■ **WHAT IS REQUIRED**
Copy whichever lines contain the string "from".

■ **SOURCE DATA**
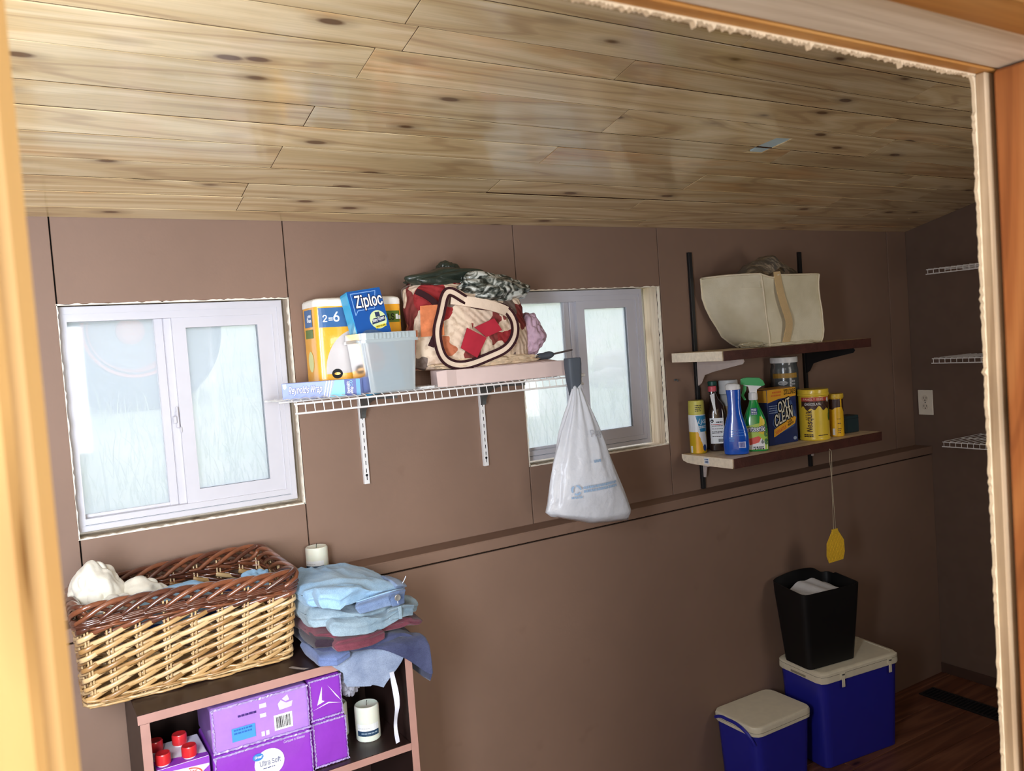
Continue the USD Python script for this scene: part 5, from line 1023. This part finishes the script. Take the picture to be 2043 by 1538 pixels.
# ---------------------------------------------------------------- folded trousers on the right end of the bookcase
def denim(name, a, b):
    ca, cb2 = lin(a), lin(b)
    return usdkit.material(stage, '/World/Looks/' + name, {'tc': ('texture_coordinate', {}), 'n': ('noise_texture', {'scale': 9.0, 'detail': 5.0, 'roughness': .65}), 'r': ('rgb_ramp', {'ramp': [(.32, cb2), (.62, ca)]}), 'f': ('noise_texture', {'scale': 520.0, 'detail': 2.0}), 'fr': ('rgb_ramp', {'ramp': [(.35, (.8,) * 3), (.65, (1.08,) * 3)]}),
        'm': ('mix_color', {'blend_type': 'multiply', 'fac': .8}), 'b': ('bump', {'strength': .3, 'distance': .002}), 'p': ('principled_bsdf', {'roughness': .9, 'specular_ior_level': .15, 'sheen_weight': .2})},
        [('tc.object', 'n.vector'), ('n.fac', 'r.fac'), ('tc.object', 'f.vector'), ('f.fac', 'fr.fac'), ('r.color', 'm.a'), ('fr.color', 'm.b'), ('m.result', 'p.base_color'), ('f.fac', 'b.height'), ('b.normal', 'p.normal')], 'p.BSDF')
def garment(path, y0, y1, th, folds=2, seed=0, amp=.010, skew=0.0, ns=70, na=56):
    """a folded garment: a soft layered slab swept along path (x, z); y0 / y1 its front and back (numbers or per path point)"""
    pp = np.asarray(path, float); L = smooth_path(np.c_[pp, np.zeros(len(pp))], ns)[:, :2]; T = np.gradient(L, axis=0); T /= np.linalg.norm(T, axis=1, keepdims=True); Nn = np.c_[-T[:, 1], T[:, 0]]
    k = np.linspace(0, 1, ns); kk = np.linspace(0, 1, len(pp)); Y0 = np.interp(k, kk, np.broadcast_to(y0, len(pp))); Y1 = np.interp(k, kk, np.broadcast_to(y1, len(pp))); TH = np.interp(k, kk, np.broadcast_to(th, len(pp)))
    endc = np.clip(np.minimum(k, 1 - k) / .05, 0, 1) ** .5
    rings = []
    t = np.linspace(0, 2 * np.pi, na, endpoint=False); c, s = np.cos(t), np.sin(t)
    for i in range(ns):
        yy = np.sign(c) * np.abs(c) ** .5; hh = np.sign(s) * np.abs(s) ** .8
        y = (Y0[i] + Y1[i]) / 2 + (Y1[i] - Y0[i]) / 2 * yy * (1 - .035 * (1 - endc[i])); h = TH[i] / 2 * hh * max(endc[i], .25)
        y = y + np.where(c < -.3, 1, 0) * .006 * np.cos(h / max(TH[i], 1e-3) * math.pi * 2 * folds)      # the folds seen at the front
        P = np.column_stack([L[i, 0] + Nn[i, 0] * h, y, L[i, 1] + Nn[i, 1] * h])
        P[:, 0] += skew * (y - Y0[i])
        rings.append(P)
    q = loft(rings); v = q.vertices; n1 = meshkit.fbm(v * [16, 10, 30] + seed * 7.7, 3, seed) - .5; rid = 1 - np.abs(meshkit.noise(v * [9, 22, 12] + seed * 3.1 + np.c_[v[:, 1] * 12, v[:, 0] * 9, v[:, 0] * 0], seed + 5) * 2 - 1)
    q.vertices = v + np.c_[n1 * amp * .6, (meshkit.fbm(v * 13 + 40 + seed, 3, seed + 2) - .5) * amp * 1.3, n1 * amp + (rid ** 3 - .25) * amp * .7]
    return q
JB = denim('light_blue_denim', (168, 204, 232), (128, 168, 204)); JG = denim('grey_blue_denim', (160, 180, 192), (116, 140, 156)); MAR = denim('maroon_cotton', (124, 66, 78), (84, 40, 52)); NAVG = denim('slate_navy_cotton', (78, 84, 116), (48, 52, 82)); LGB = denim('pale_grey_blue_cotton', (158, 172, 196), (118, 132, 160)); PLUM = denim('dark_plum_cotton', (58, 44, 56), (34, 26, 34))
g = thing('folded_shorts', 'pale grey-blue garment at the bottom of the trouser pile, drooping over the bookcase front', 'shorts', (0, 0, 0))
def droop(mesh, y_edge=-.422, k=1.0, rad=.02):
    v = mesh.vertices.copy(); d = np.maximum(y_edge - v[:, 1], 0); a = np.minimum(d / rad, math.pi / 2 * .93); over = np.maximum(d - rad * math.pi / 2 * .93, 0)
    y = y_edge - rad * np.sin(a) - over * math.cos(math.pi / 2 * .93); drop = rad * (1 - np.cos(a)) + over * math.sin(math.pi / 2 * .93)
    s = d > 0; v[s, 1] = y[s]; v[s, 2] -= drop[s] * k; mesh.vertices = v; return mesh
part('cloth', droop(garment([(.495, BT + .008), (.56, BT + .008), (.64, BT + .009), (.70, BT + .009)], [-.44, -.50, -.535, -.47], -.14, [.014, .014, .014, .012], 1, 3, .006)), LGB, g, smooth=True)
part('hem', droop(garment([(.53, BT + .017), (.60, BT + .017), (.665, BT + .017)], [-.505, -.525, -.500], [-.455, -.46, -.455], .007, 1, 5, .002)), LGB, g, smooth=True)
part('drawstring', sheet(np.stack([np.c_[np.interp(np.linspace(0, 1, 30), [0, .5, 1], [.650, .656, .652]) + .003 * np.sin(np.linspace(0, 7, 30)), -.452 + .006 * np.sin(np.linspace(0, 9, 30)), np.linspace(.925, .735, 30)], np.c_[np.interp(np.linspace(0, 1, 30), [0, .5, 1], [.662, .668, .658]) + .003 * np.sin(np.linspace(0, 7, 30)), -.456 + .006 * np.sin(np.linspace(1, 10, 30)), np.linspace(.925, .742, 30)]], 1), .0012), M('white_tape', (214, 216, 228), .8), g, smooth=30, label='white drawstring tape')
g = thing('folded_trousers', 'slate navy garment draped over the right end of the bookcase, second from the bottom', 'trousers', (0, 0, 0))
part('cloth', garment([(.475, BT + .032), (.55, BT + .028), (.64, BT + .030), (.72, BT + .020), (.765, BT - .025), (.775, BT - .085), (.772, BT - .115)], [-.43, -.445, -.455, -.455, -.45, -.445, -.445], [-.15, -.14, -.14, -.16, -.17, -.18, -.18], [.030, .030, .030, .024, .015, .012, .010], 1, 8, .010), NAVG, g, smooth=True)
part('front_panel', droop(garment([(.60, BT + .022), (.68, BT + .022), (.757, BT + .012)], [-.445, -.50, -.560], [-.40, -.40, -.40], [.010, .010, .010], 1, 10, .004), -.448, 1, .03), NAVG, g, smooth=True)
part('blue_leg', droop(garment([(.468, BT + .022), (.51, BT + .020), (.555, BT + .018)], [-.455, -.47, -.45], [-.30, -.30, -.32], [.032, .030, .022], 1, 12, .006), -.44, .6, .03), denim('slate_blue_cotton', (112, 130, 176), (78, 92, 134)), g, smooth=True)
g = thing('folded_trousers', 'maroon garment with a rolled front fold in the middle of the trouser pile', 'trousers', (0, 0, 0))
part('cloth', garment([(.470, BT + .070), (.55, BT + .066), (.65, BT + .060), (.72, BT + .056), (.772, BT + .044)], [-.42, -.44, -.445, -.435, -.42], [-.16, -.15, -.15, -.16, -.20], [.044, .042, .040, .034, .022], 2, 14, .010), MAR, g, smooth=True)
part('rolled_fold', garment([(.510, BT + .052), (.56, BT + .050), (.61, BT + .050), (.645, BT + .052)], [-.462, -.470, -.470, -.462], [-.42, -.42, -.42, -.42], [.026, .034, .032, .026], 1, 16, .005), MAR, g, smooth=True)
part('dark_fold', garment([(.468, BT + .062), (.50, BT + .058), (.53, BT + .052)], [-.440, -.445, -.446], -.30, [.030, .028, .016], 1, 18, .004), PLUM, g, smooth=True)
g = thing('folded_jeans', 'grey-blue folded jeans just under the top pair', 'jeans', (0, 0, 0))
part('cloth', garment([(.462, BT + .116), (.53, BT + .110), (.60, BT + .100), (.68, BT + .096), (.74, BT + .086), (.776, BT + .072)], [-.42, -.445, -.455, -.44, -.42, -.39], [-.15, -.14, -.14, -.15, -.18, -.22], [.050, .052, .050, .044, .036, .022], 2, 21, .015), JG, g, smooth=True)
part('front_fold', droop(garment([(.50, BT + .104), (.56, BT + .094), (.63, BT + .090), (.70, BT + .094)], [-.465, -.478, -.472, -.452], [-.42, -.42, -.42, -.42], [.036, .032, .030, .022], 1, 23, .010), -.45, .5, .02), JG, g, smooth=True)
part('waistband', garment([(.655, BT + .098), (.70, BT + .098), (.735, BT + .090)], [-.462, -.458, -.445], [-.452, -.448, -.435], [.030, .032, .028], 1, 24, .002), JG, g, smooth=True)
part('belt_loop', cbox(.683, .692, -.4665, -.462, BT + .082, BT + .116, .001), JG, g)
g = thing('folded_jeans', 'light blue folded jeans with a metal button, topmost of the trouser pile', 'jeans', (0, 0, 0))
part('cloth', garment([(.462, BT + .160), (.52, BT + .164), (.59, BT + .160), (.66, BT + .150), (.715, BT + .142)], [-.41, -.435, -.445, -.435, -.415], [-.15, -.13, -.13, -.14, -.17], [.046, .050, .050, .040, .026], 2, 27, .017), JB, g, smooth=True)
part('front_fold', droop(garment([(.478, BT + .172), (.53, BT + .172), (.585, BT + .164), (.625, BT + .155)], [-.462, -.480, -.462, -.440], [-.40, -.40, -.40, -.40], [.040, .044, .034, .020], 1, 29, .011), -.45, .9, .03), JB, g, smooth=True)
JW = denim('waistband_denim', (136, 158, 190), (92, 112, 150))
part('waistband', garment([(.575, BT + .133), (.62, BT + .136), (.67, BT + .138), (.708, BT + .134)], [-.456, -.459, -.457, -.445], [-.445, -.448, -.446, -.434], [.032, .035, .037, .034], 1, 31, .0015), JW, g, smooth=True)
part('waistband_edge', tube(smooth_path([(.575, -.458, BT + .150), (.62, -.461, BT + .1545), (.67, -.459, BT + .157), (.708, -.446, BT + .152)], 24), .0018, 6), JB, g, smooth=True)
part('fly_tab', garment([(.664, BT + .137), (.69, BT + .137), (.710, BT + .134)], [-.464, -.462, -.450], [-.458, -.456, -.445], [.038, .039, .036], 1, 33, .001), denim('tab_denim', (116, 138, 176), (80, 100, 140)), g, smooth=True)
part('button', place(lathe([(0, 0), (.0082, 0), (.0088, .0012), (.0075, .0028), (.004, .0022), (0, .0022)], 22), (.683, -.465, BT + .139), (1, .05, 0), (0, 0, 1)), M('button_steel', (214, 214, 210), .3, .5, .8), g, smooth=35)
part('buttonhole', cbox(.6818, .6836, -.4660, -.4635, BT + .118, BT + .130, .0005), M('stitch_pale', (206, 214, 226), .7), g)
part('back_waist', garment([(.695, BT + .155), (.722, BT + .146), (.735, BT + .138)], [-.43, -.42, -.40], [-.30, -.30, -.32], [.022, .026, .022], 2, 35, .004), JW, g, smooth=True)
part('loose_thread', tube(smooth_path([(.722, -.41, BT + .156), (.730, -.412, BT + .168), (.733, -.412, BT + .174)], 8), .0011, 5), M('stitch_pale', (206, 214, 226), .7), g)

■ **FULL ANSWER**
Continue the USD Python script for this scene: part 5, from line 1023. This part finishes the script. Take the picture to be 2043 by 1538 pixels.
g = thing('folded_trousers', 'slate navy garment draped over the right end of the bookcase, second from the bottom', 'trousers', (0, 0, 0))